Auch EDR-Tools (Endpunkterkennung und -reaktion) können bei der Abwehr von DLL-Sideloading-Angriffen eine wichtige Rolle spielen, insbesondere in großen Unternehmen mit vielen Endpunkten. Die Endpunkterkennung und -reaktion von Emsisoft bietet kontinuierliche Sichtbarkeit für alle Endpunkte eines Unternehmens sowie wertvolle Einsichten in mögliche Bedrohungen – einschließlich DLL-Sideloading.
Der Downloads-Ordner von Windows
Wie zuvor bereits erwähnt sucht Windows in einer festen Ordnerreihenfolge nach DLLs und der erste Ordner, in dem gesucht wird, ist der Ordner aus dem eine Anwendung geladen wurde. Das bedeutet, wurde eine neue Anwendung heruntergeladen und vom Downloads-Ordner aus gestartet, kann sie auch jede schädliche DLL laden, die sich in dem Ordner befindet. Es ist auch der Ordner, an dem Angreifer am leichtesten ihren Schädling ablegen können. Sie müssen den Benutzer nur dazu bringen, ihn herunterzuladen.
Dieses Risiko lässt sich zum Glück sehr leicht verhindern, indem Sie den Downloads-Ordner immer bis auf den aktuellen Download leeren. Sie können die Installationsdateien auch vor dem Ausführen auf den Desktop verschieben, um zu verhindern, dass schädliche DLLs im Downloads-Ordner geladen werden.
Was können Entwickler tun?
Software-Entwickler kämpfen bei der Abwehr von DLL-Sideloading-Angriffen an vorderster Front. Sie können der Gefahr mit folgenden Maßnahmen vorbeugen:
Den vollständigen Pfad zur DLL angeben: Beim Laden einer DLL können Entwickler, anstatt nur den DLL-Namen anzugeben, den vollständigen Pfad zu der Datei vorgeben. Auf diese Weise wird sichergestellt, dass die richtige DLL geladen wird und das System nicht erst danach sucht und möglicherweise eine schädliche DLL lädt.
Absolute Pfade verwenden: Beim Festlegen des Speicherorts einer DLL sollten Entwickler statt relativen besser absolute Pfade verwenden. Relative Pfade lassen sich von Angreifern manipulieren, um die Anwendung dazu zu bringen, eine schädliche DLL aus einem anderen Verzeichnis zu laden.

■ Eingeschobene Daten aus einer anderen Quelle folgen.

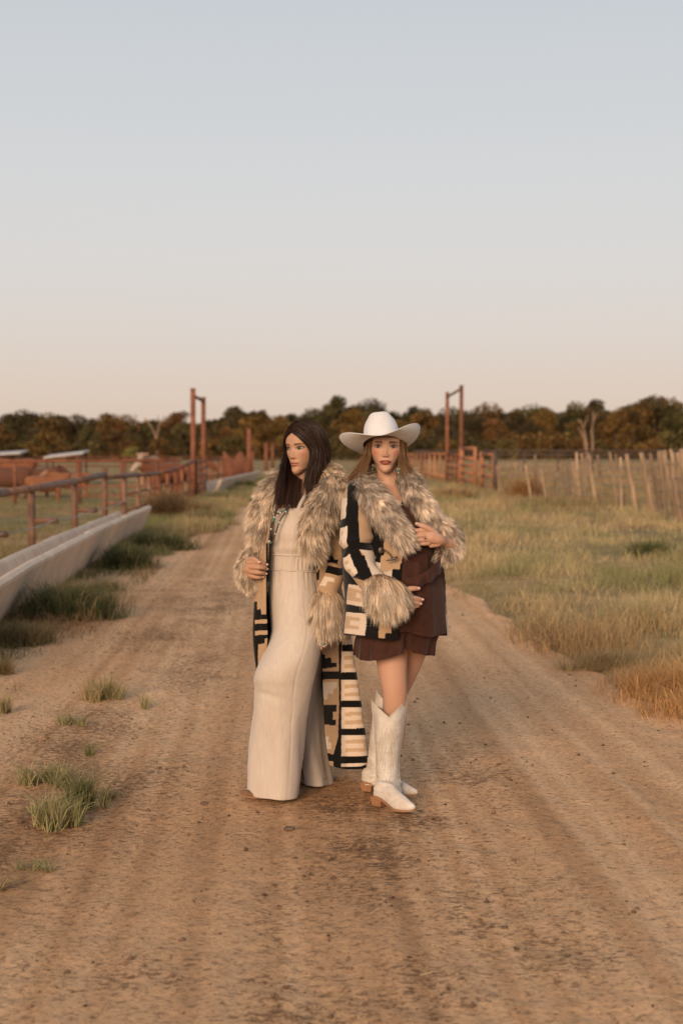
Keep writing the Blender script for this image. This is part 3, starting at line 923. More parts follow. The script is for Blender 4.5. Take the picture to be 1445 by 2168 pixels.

DLL-Signaturprüfung implementieren: Entwickler können ihre DLLs mit einer digitalen Signatur versehen und diese vor dem Laden der Datei verifizieren. Das ist zwar nicht unfehlbar, aber eine weitere Schutzschicht, um die Legitimität der DLL zu überprüfen und sicherzustellen, dass nicht daran herumgepfuscht wurde.
Weitere Informationen dazu finden Sie auch in Microsofts empfohlenen Vorgehensweisen zum sicheren Laden von Bibliotheken.